Hart: Joe Biden, the comeback coot

Photo by Marcio Jose Sanchez of The Associated Press / Democratic presidential candidate former Vice President Joe Biden speaks Wednesday, March 4, 2020, in Los Angeles.

Joe Biden's faltering campaign was revitalized by his big win in South Carolina. Reinvigorated, the excitable Joe Biden took to the podium in South Carolina to show his appreciation by thanking South Dakotans for their votes.

It was important for centrist Biden to win since, until Super Tuesday, Bernie Sanders had more delegates. Bernie had so much momentum that I had already picked out my re-education internment camp in preparation for a socialist Sanders win. Both Bernie and Biden are so old they think Super Tuesday is the special at their favorite diner.

Panicked by the woeful list of options on the Democrat side, the party decided to go with the candidate with the closest proximity to Obama, his pen pal Joe Biden. Sanders is too socialist for the South. And with a roaring economy, this is not the best time to be peddling seedy, soft-core socialism.

Two of the more centrist candidates, Mayor Pete and Amy "Combs" Klobuchar, got a little talking to by Obama and were promised some things, so they dropped out of the race.

Just when Joe Biden was losing momentum and out of money, he won big on Super Tuesday, and it came at a great time for him. Biden was about to pull out of the race and throw his support behind Joe Biden.

One must realize, as Hillary Clinton did, that in the Democrat world they do not recognize who has the most delegates or Electoral College votes. Whoever the party insiders want to win, wins. Dems worried so much that Bernie Sanders might win that Slippery Adam Schiff was already pitching impeachment framing ideas to Nancy Pelosi.

Bernie is so close to winning this thing that he is already eerily reassuring business owners in America, "If you like your businesses, you can keep your businesses."

But Biden did so well in Texas that he has already proposed his son, Hunter, for a Texas Gas Company board seat.

Then there is Bloomberg, who was savaged by Sen. Elizabeth "Pocahontas" Warren in the debates. He is not used to mouthy women whom he cannot pay off. He has spent $500 million on self-aggrandizing ads and not doing interviews. Bloomberg, who is so rich he has been self-sheltered from any criticism, found out the hard way that Democratic politics are brutal - and you don't bring a checkbook to a gunfight.

And Warren, who is out of money, had an embarrassing third-place finish in her home state. Her campaign is so broke that her new Indian name is "Running Short."

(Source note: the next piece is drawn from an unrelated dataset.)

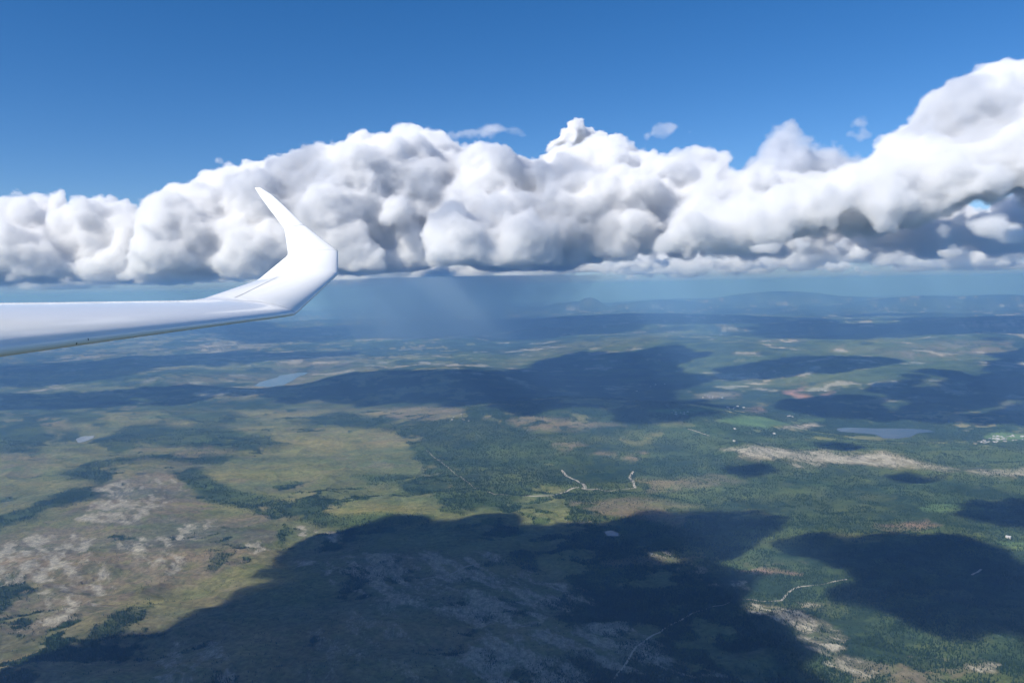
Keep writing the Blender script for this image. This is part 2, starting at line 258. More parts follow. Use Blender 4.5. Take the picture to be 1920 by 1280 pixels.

Astonishingly, Hillary spent $1 billion of other peoples' money in 2016 versus only $325 million Trump spent to beat her. Twenty percent of it, or about $60 million, was Trump's personal money. Trump's return on investment was high. The others are starting to look like dopes. Bloomberg is a short man but, even standing on his wallet, he cannot measure up.

In (very) short, Bloomberg spent a half a billion dollars and only won American Samoa. For just $25 million he could have bought the whole island and rights to the next three NFL draft choices from that island.

So where are we with the Dems?

Now with Mayor Pete out, the "party of diversity" essentially has only white, old, male candidates left. Biden is the youngest man in the race. Sanders is 78 and whippersnapper Biden is 77. All have passed the CDC's estimate of male life expectancy of 76.2 years. Warren, who dropped out Thursday, is 71. Her husband is younger than she is but is likely to die before her, because he wants to.